Netflix has become something of a misleading name for the company as almost 60% of its available content and the vast majority of its new content comes from broadcast television. Currently, the provider is producing a return of the ground-breaking situation comedy Arrested Development. Much to the delight of its die-hard fan base, new episodes of the show FOX seemed determined to cancel  will begin airing this spring (though, I guess “airing” is an outdated phrase now). Netflix will make a full season of content available on the first day.

It has done the same with the new drama House of Cards.

image property of Netflix

House of Cards, based on the BBC series of same name, is a political thriller that opens with a new president taking office. It’s obviously fiction, because the new prez is moderate.

The president-elect is expected to nominate Majority Whip Frank Underwood, played by Kevin Spacey, for secretary of state… but, he doesn’t. Considering himself  “in the know,” Underwood is shocked to learn he won’t be nominated to the post.

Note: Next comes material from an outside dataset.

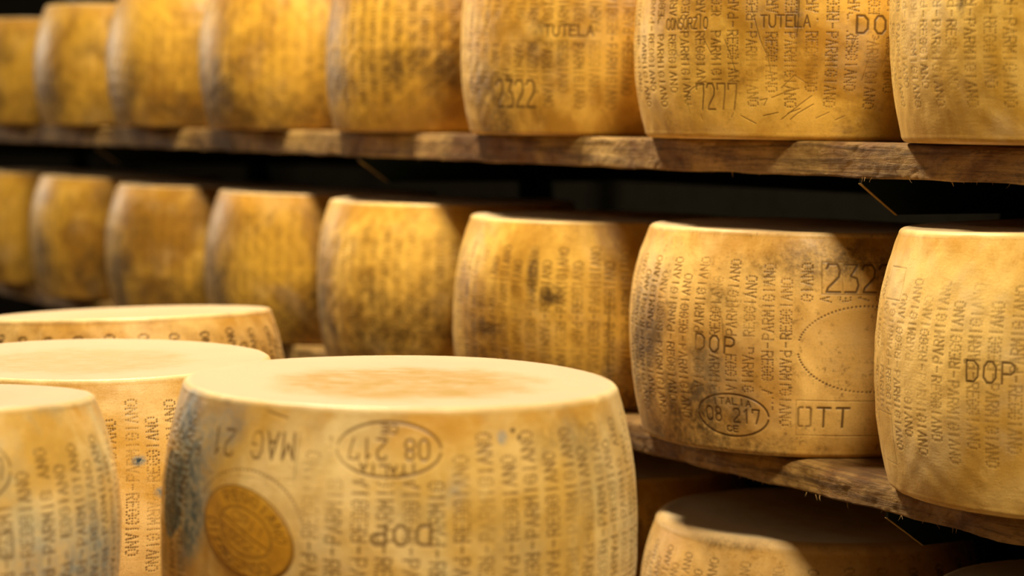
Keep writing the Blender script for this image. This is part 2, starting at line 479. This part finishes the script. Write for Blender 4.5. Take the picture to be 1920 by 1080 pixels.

Underwood sets out to destroy the secretary of state nominee by drudging up a less than flattering story written for his college newspaper. The senator then uses a young contact from the press named Zoe Barnes (played by the lackluster Kate Mara) to push the story beyond a single news cycle.  In doing so, Underwood ensures the nominee will be forced to decline the post. This allows Underwood to place someone loyal to him within striking distance of the president.

Underwood is a borderline sociopath who has his hands in everything in Washington. People are simply assets to him in his gradually unfurling quest for the White House.

While glad-handing and schmoozing with everyone he encounters, Spacey’s Underwood tells us his true feelings and ambitions by way of asides with the audience. Underwood uses Barnes, the reporter mentioned above, to exploit the 24-hour news cycle and Twitter-verse to serve his purpose. He makes use of the congressional gridlock and partisanship to shame dissenters.

 

image property of Netflix

image property of Netflix

The dynamic between Underwood and his wife, Claire (played by Robin Wright), is by far the most interesting part of the series. They have an open marriage — provided they are honest with one another. Though, it’s interesting to note that this is one of the few areas that they are actually honest about. She uses his connections on the Hill (do real people ever call it that?) to further the efforts of her nonprofit. When their ambitions are at odds, the sparks really begin to fly.

House of Cards is a murky depiction of our current situation in Washington. Everyone is dirty or waiting for the opportunity to be dirty. The scenery is dark and dreary. In the fictional DC, it is always raining or about to. As the story unfolds, it becomes clear that the show is aptly titled and far more functional than Netflix’s recommendations algorithm.

Seriously, how do they get that? Just because I enjoyed Ken Burns’ Baseball, they think that I would enjoy Jackass 3? Is there a place where I can input my IQ in order to stop them from suggesting professional wrestling titles? Sorry, I just got a little off topic…

House of Cards is a solid B+. Watch it if you love politics or Kevin Spacey.